La volonté de redéfinir le poste de DPP transcende les clivages partisans. En novembre 2003, Pravind Jugnauth, alors vice-Premier ministre, affirmait déjà qu'il "y a une quasi-unanimité dans le pays pour revoir les dispositions constitutionnelles relatives aux pouvoirs du DPP" . L'ancien gouvernement voulait s'inspirer des modèles indien, canadien et australien. Dans ces deux derniers pays, la législation place le titulaire du poste de DPP sous le contrôle immédiat de l'"Attorney General". En Inde, le gouverneur de chaque Etat nomme un "Advocate General" qui cumule les fonctions d'"Attorney General" et de DPP. Il doit rendre des comptes au gouverneur. C'est cette notion d'"accountability" du poste du DPP qui n'existe pas dans nos lois.

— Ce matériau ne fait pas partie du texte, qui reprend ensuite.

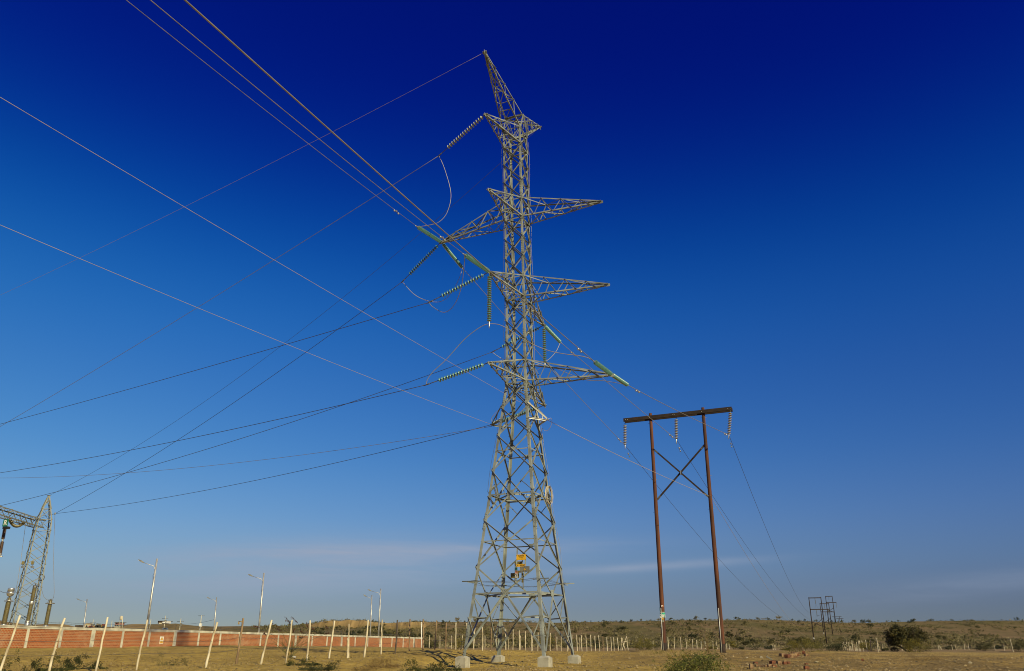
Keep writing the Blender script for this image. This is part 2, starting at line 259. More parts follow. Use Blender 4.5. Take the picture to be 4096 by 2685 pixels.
def ground_mat():
    m = bpy.data.materials.new('desert_ground'); m.use_nodes = True; t = m.node_tree; b = t.nodes['Principled BSDF']; b.inputs['Roughness'].default_value = 0.97; b.inputs['Specular IOR Level'].default_value = 0.1
    g = nn(t, 'ShaderNodeNewGeometry'); P = g.outputs['Position']; s = nn(t, 'ShaderNodeSeparateXYZ'); t.links.new(P, s.inputs[0])
    def noise(sc, det=5, rough=0.55, st=None):
        v = P
        if st: q = nn(t, 'ShaderNodeMapping'); q.inputs['Scale'].default_value = st; t.links.new(P, q.inputs[0]); v = q.outputs[0]
        n = nn(t, 'ShaderNodeTexNoise'); n.inputs['Scale'].default_value = sc; n.inputs['Detail'].default_value = det; n.inputs['Roughness'].default_value = rough; t.links.new(v, n.inputs[0]); return n.outputs[0]
    def rng(x, a, b_, lo=0.0, hi=1.0):
        r = nn(t, 'ShaderNodeMapRange', interpolation_type='SMOOTHSTEP'); r.inputs[1].default_value = a; r.inputs[2].default_value = b_; r.inputs[3].default_value = lo; r.inputs[4].default_value = hi; t.links.new(x, r.inputs[0]); return r.outputs[0]
    def mix(f, a, b_):
        x = nn(t, 'ShaderNodeMix', data_type='RGBA')
        if isinstance(f, float): x.inputs[0].default_value = f
        else: t.links.new(f, x.inputs[0])
        for i, c in ((6, a), (7, b_)):
            if isinstance(c, tuple): x.inputs[i].default_value = (*c, 1)
            else: t.links.new(c, x.inputs[i])
        return x.outputs[2]
    def mth(op, a, b_):
        x = nn(t, 'ShaderNodeMath', operation=op)
        for i, c in enumerate((a, b_)):
            if isinstance(c, float): x.inputs[i].default_value = c
            else: t.links.new(c, x.inputs[i])
        return x.outputs[0]
    sand = mix(rng(noise(0.22), .35, .65), (0.55, 0.375, 0.092), (0.42, 0.285, 0.07))
    sand = mix(rng(noise(2.3, 6, 0.75), .45, .68, 0, .75), sand, (0.17, 0.11, 0.034))
    sand = mix(rng(noise(7.0, 3, 0.6), .60, .68, 0, .6), sand, (0.52, 0.41, 0.21))
    # grey gravelly soil to the east
    east = rng(mth('ADD', s.outputs[0], mth('MULTIPLY', noise(0.09), 22.0)), 14.0, 26.0)
    gravel = mix(rng(noise(0.35, 6, .65), .40, .62), (0.27, 0.185, 0.07), (0.45, 0.30, 0.09))
    gravel = mix(rng(noise(4.5, 5, .75), .47, .64, 0, .85), gravel, (0.09, 0.06, 0.028))
    near = mix(east, sand, gravel)
    # pinkish plain, then the scrubby rise
    plain = mix(rng(noise(0.06, 6, .6), .38, .62), (0.33, 0.225, 0.115), (0.25, 0.18, 0.08))
    c = mix(rng(s.outputs[1], 88.0, 170.0), near, plain)
    hill = mix(rng(noise(0.02, 8, .65, (1, .35, 1)), .38, .62), (0.235, 0.16, 0.075), (0.16, 0.13, 0.046))
    hill = mix(rng(noise(0.10, 6, .7, (1, .4, 1)), .46, .62, 0, .85), hill, (0.115, 0.10, 0.036))
    c = mix(rng(s.outputs[1], 240.0, 400.0), c, hill)
    # bare cut bank and spoil heaps of the quarry
    sl = nn(t, 'ShaderNodeSeparateXYZ'); t.links.new(g.outputs['True Normal'], sl.inputs[0])
    a = nn(t, 'ShaderNodeAttribute', attribute_name='bare')
    bank = mix(rng(noise(0.35, 5, .6, (1, .1, .12)), .42, .62), (0.40, 0.27, 0.115), (0.24, 0.165, 0.07))
    c = mix(a.outputs['Fac'], c, bank)
    t.links.new(c, b.inputs['Base Color'])
    bp = nn(t, 'ShaderNodeBump'); bp.inputs['Strength'].default_value = 1.0; bp.inputs['Distance'].default_value = 0.10
    h = mth('ADD', noise(3.0, 6, .7), mth('MULTIPLY', noise(14.0, 3, .6), 0.5)); t.links.new(h, bp.inputs['Height']); t.links.new(bp.outputs[0], b.inputs['Normal'])
    return m
M['ground'] = ground_mat()

# ------------------------------------------------------------------ object helpers
def tag(o, label=None, cat=None, group=None, kind=None):
    if label: o['label'] = label
    if cat: o['category'] = cat; o['kind'] = 'thing'
    if group: o['group'] = group
    if kind: o['kind'] = kind
    return o
def empty(name, loc, label, cat, group=None):
    o = bpy.data.objects.new(name, None); o.empty_display_size = 0.3; col.objects.link(o); o.location = [float(x) for x in loc]
    return tag(o, label, cat, group)
def wloc(o):
    p = Vector((0, 0, 0))
    while o is not None: p = p + o.location; o = o.parent
    return p
def nrm(a): a = np.asarray(a, float); return a / (np.linalg.norm(a) + 1e-12)
class MB:
    def __init__(s): s.v = []; s.f = []; s.sm = []; s.mi = []; s.cur = 0; s.marks = []
    def mark(s): s.marks.append((len(s.v), len(s.f)))
    def build_each(s, name, m, parent):
        """one object per marked piece"""
        mk = s.marks + [(len(s.v), len(s.f))]; out_ = []
        for (v0, f0), (v1, f1) in zip(mk, mk[1:]):
            k = MB(); k.v = s.v[v0:v1]; k.f = [tuple(i - v0 for i in f) for f in s.f[f0:f1]]; k.sm = s.sm[f0:f1]; k.mi = s.mi[f0:f1]
            if k.f: out_.append(k.build(name, m, parent))
        return out_
    def add(s, vs, fs, smooth=False):
        b = len(s.v); s.v += [tuple(float(c) for c in x) for x in vs]; s.f += [tuple(b + i for i in f) for f in fs]; s.sm += [smooth] * len(fs); s.mi += [s.cur] * len(fs)
    def box(s, c, ax, ay, az):
        """centre and three half-axis vectors"""
        c, ax, ay, az = (np.asarray(q, float) for q in (c, ax, ay, az))
        vs = [c + i * ax + j * ay + k * az for k in (-1, 1) for j in (-1, 1) for i in (-1, 1)]
        s.add(vs, [(0, 2, 3, 1), (4, 5, 7, 6), (0, 1, 5, 4), (2, 6, 7, 3), (0, 4, 6, 2), (1, 3, 7, 5)])
    def angle(s, a, b, wd, t, f1, f2):
        """a rolled L-section from a to b with its heel on the line and flanges along f1 and f2"""
        a, b = np.asarray(a, float), np.asarray(b, float); d = nrm(b - a)
        f1 = nrm(f1 - d * (np.asarray(f1) @ d)); f2 = np.asarray(f2, float); f2 = nrm(f2 - d * (f2 @ d) - f1 * (f2 @ f1))
        sec = [(0, 0), (wd, 0), (wd, t), (t, t), (t, wd), (0, wd)]
        vs = [p + f1 * x + f2 * y for p in (a, b) for x, y in sec]
        s.add(vs, [(i, (i + 1) % 6, 6 + (i + 1) % 6, 6 + i) for i in range(6)] + [(5, 4, 3, 2, 1, 0), (6, 7, 8, 9, 10, 11)])
    def tube(s, pts, r, n=6, r2=None, smooth=True, cap=True):
        pts = [np.asarray(p, float) for p in pts]; m = len(pts); ref = None; b = []
        for i, p in enumerate(pts):
            d = nrm(pts[min(i + 1, m - 1)] - pts[max(i - 1, 0)])
            if ref is None: ref = np.array([0, 0, 1.]) if abs(d[2]) < 0.9 else np.array([1., 0, 0])
            x = nrm(np.cross(ref, d)); y = np.cross(d, x); ref = y if abs(ref @ d) > 0.95 else ref
            rr = r[i] if isinstance(r, (list, tuple, np.ndarray)) else (r if r2 is None else r + (r2 - r) * i / max(1, m - 1))
            b += [p + rr * (math.cos(2 * math.pi * k / n) * x + math.sin(2 * math.pi * k / n) * y) for k in range(n)]
        fs = [(i * n + k, i * n + (k + 1) % n, (i + 1) * n + (k + 1) % n, (i + 1) * n + k) for i in range(m - 1) for k in range(n)]
        if cap: fs += [tuple(range(n))[::-1], tuple((m - 1) * n + k for k in range(n))]
        s.add(b, fs, smooth)
    def lathe(s, c, axis, prof, n=12, smooth=True):
        """prof: (radius, distance along axis)"""
        c = np.asarray(c, float); d = nrm(axis); ref = np.array([0, 0, 1.]) if abs(d[2]) < 0.9 else np.array([1., 0, 0]); x = nrm(np.cross(ref, d)); y = np.cross(d, x)
        b = [c + d * h + r * (math.cos(2 * math.pi * k / n) * x + math.sin(2 * math.pi * k / n) * y) for r, h in prof for k in range(n)]
        m = len(prof)
        s.add(b, [(i * n + k, i * n + (k + 1) % n, (i + 1) * n + (k + 1) % n, (i + 1) * n + k) for i in range(m - 1) for k in range(n)] + [tuple(range(n))[::-1], tuple((m - 1) * n + k for k in range(n))], smooth)
    def leaf(s, p, d, side, l, wd, fold=0.0):
        p, d, side = np.asarray(p), np.asarray(d), np.asarray(side)
        s.add([p, p + d * l * .5 + side * wd * .5, p + d * l, p + d * l * .5 - side * wd * .5], [(0, 1, 2, 3)])
    def build(s, name, m, parent=None, origin=None):
        me = bpy.data.meshes.new(name)
        org = np.array(wloc(parent)) if parent is not None else (np.asarray(origin, float) if origin is not None else np.zeros(3))
        v = np.array(s.v, float) - org
        me.from_pydata(v.tolist(), [], s.f); me.polygons.foreach_set('use_smooth', s.sm)
        for k in (m if isinstance(m, (list, tuple)) else [m]): me.materials.append(k)
        if isinstance(m, (list, tuple)): me.polygons.foreach_set('material_index', s.mi)
        me.update()
        o = bpy.data.objects.new(name, me); col.objects.link(o)
        if parent is not None: o.parent = parent
        else: o.location = org.tolist()
        return o
def copy_tree(o, parent=None):
    c = o.copy(); col.objects.link(c)
    if parent is not None: c.parent = parent
    for ch in list(o.children): copy_tree(ch, c)
    return c
def text(parent, s, centre, right, up, height, m, out_, name='lettering', bold=0.0):
    """flat raised lettering facing out_"""
    cu = bpy.data.curves.new(name, 'FONT'); cu.body = s; cu.size = height * 1.38; cu.align_x = 'CENTER'; cu.align_y = 'CENTER'; cu.extrude = 0.002; cu.offset = bold
    tmp = bpy.data.objects.new(name, cu); col.objects.link(tmp); bpy.context.view_layer.update()
    me = bpy.data.meshes.new_from_object(tmp.evaluated_get(bpy.context.evaluated_depsgraph_get())); bpy.data.objects.remove(tmp); bpy.data.curves.remove(cu)
    me.materials.clear(); me.materials.append(m)
    o = bpy.data.objects.new(name, me); col.objects.link(o); o.parent = parent
    r, u, n = nrm(right), nrm(up), nrm(out_); p = np.asarray(centre) + n * 0.006 - np.array(wloc(parent))
    o.matrix_local = Matrix([[r[i], u[i], n[i], p[i]] for i in range(3)] + [[0, 0, 0, 1]])
    return o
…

Plusieurs raisons peuvent expliquer pourquoi dans les démocraties de référence il y a une grande interaction entre le DPP et le gouvernement. L'une d'entre elles tient au fait que le DPP ne peut pas décider de questions vitales pour le pays sans tenir compte de renseignements que l'Etat peut avoir à sa disposition en matière de sécurité, par exemple. En outre, le gouvernement, lui, a des comptes à rendre aux citoyens. Il ne peut pas assumer des décisions prises par un commis de l'Etat sans même pouvoir se renseigner sur les tenants et les aboutissants des affaires qu'il traite.

L'article 72 de la Constitution garantit des pouvoirs étendus au DPP : "The Director of Public Prosecutions shall not be subject to the direction or control of any other person or authority." (Le Directeur de DPP ne sera soumis à la direction ou au controle d'aucune autre personne ou autorité) Visiblement, à l'époque des pères de la Constitution , la bonne gouvernance n'avait pas encore été inventée.